Competition comes in many forms. Sometimes it’s a one on one duel of physicality, and sometimes half of an entire country is pitted against the other in a battle of political interests.

Growing up, I hated competition. I was a little brother. When you’re young, 2 years is a big difference, and my brother Eric made sure I knew it. He beat me at everything, and wouldn’t let up. It was demoralizing.

For a long time, I avoided competition because of this. My self-image was that of someone who usually loses. This hurt me on multiple fronts. Not only would I avoid competition in the first place, but when I did find myself competing, I would avoid trying my best because I told myself the carrot at the end of the stick was too far to reach anyways.

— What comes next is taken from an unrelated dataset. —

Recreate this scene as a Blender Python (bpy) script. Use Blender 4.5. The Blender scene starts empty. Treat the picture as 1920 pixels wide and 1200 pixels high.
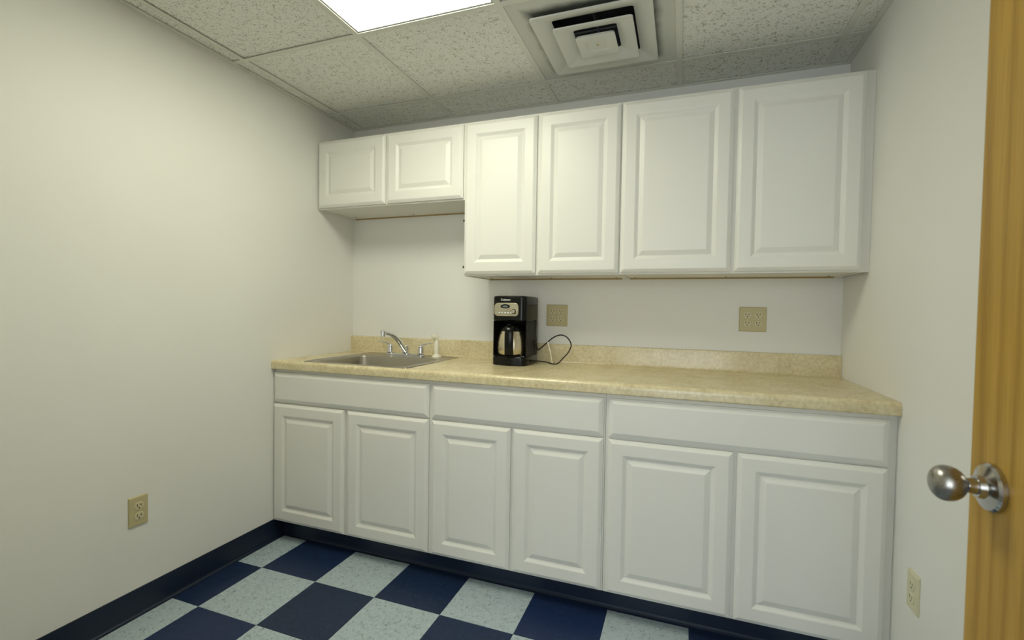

This is a common, debilitating mindset. We avoid trying our best so we have an excuse for losing. In short, we are expecting ourselves to lose to avoid future disappointment, and in doing so we refrain from testing our true efforts, skating by on autopilot.

Competition is actually a very positive thing.

It not only requires you to test your own best abilities, but it forces the other person test their best abilities by giving them a true challenge. It is a mutually beneficial exercise.

The very worst thing that you can do for somebody in a competition is to let them win and not give them a true challenge. Doing this is choosing to not truly test them in a way that will help them grow, uncover truth about their own abilities, and realize what they can do to improve themselves.

It’s a beautiful thing when two people are pitted against each other, both exercising the extent of their respective abilities. Competition, in its nature, generates improvement.

It demands the very best effort, solutions, creativity, and innovations.